Ultimately, optimal performance is what we’re all striving for. While past performance is not a guarantee of future returns, if history is any indication, mutual funds, hedge funds, and structured products show no sign of being high probability vehicles of optimal performance. Yet, most individual investors today still have portfolios largely comprised of these holdings.

3 – Tax Efficiency. This is likely one of the most underappreciated advantages to investing in ETFs. The fact is most index-based ETFs experience very little turnover, and it’s extremely rare to have a taxable event while holding them.

For wealthy investors in higher tax brackets, the tax efficiency can make a substantial difference to their after-tax performance. ETFs are also exceptionally easy to manage for tax loss harvesting because they are easily traded with a reliably fixed cost basis.

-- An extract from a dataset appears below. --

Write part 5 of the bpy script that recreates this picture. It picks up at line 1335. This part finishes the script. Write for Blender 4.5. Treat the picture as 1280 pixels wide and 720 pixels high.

ETFs have been around for about 20 years, and over that time-period have proven to be the most tax efficient fund structure on the market.

4 – Transparent Diversification. Another primary benefit to ETFs and index funds over actively managed mutual funds and other actively managed investment products is that there’s no need to wonder what the different product managers are changing, and how that impacts the risk and balance of your overall portfolio.

With index funds and ETFs, you can achieve significant diversification with a handful of funds, and you always know what your asset allocation is.

5 – Investment Liquidity. ETFs are usually extremely liquid and can be easily traded during market hours. Unlike many mutual funds, there should never be up-front sales commissions, or back-end surrender expenses. And unlike hedge funds and some other structured products, there are no lock-up periods, and investors can easily determine their market value whenever the markets are open.

In closing, there are numerous aspects to investing that are not at all obvious or easy. But adding index-based ETFs to a portfolio while reducing the number of mutual funds and investment products is likely one of the easiest and most beneficial moves an investor can make.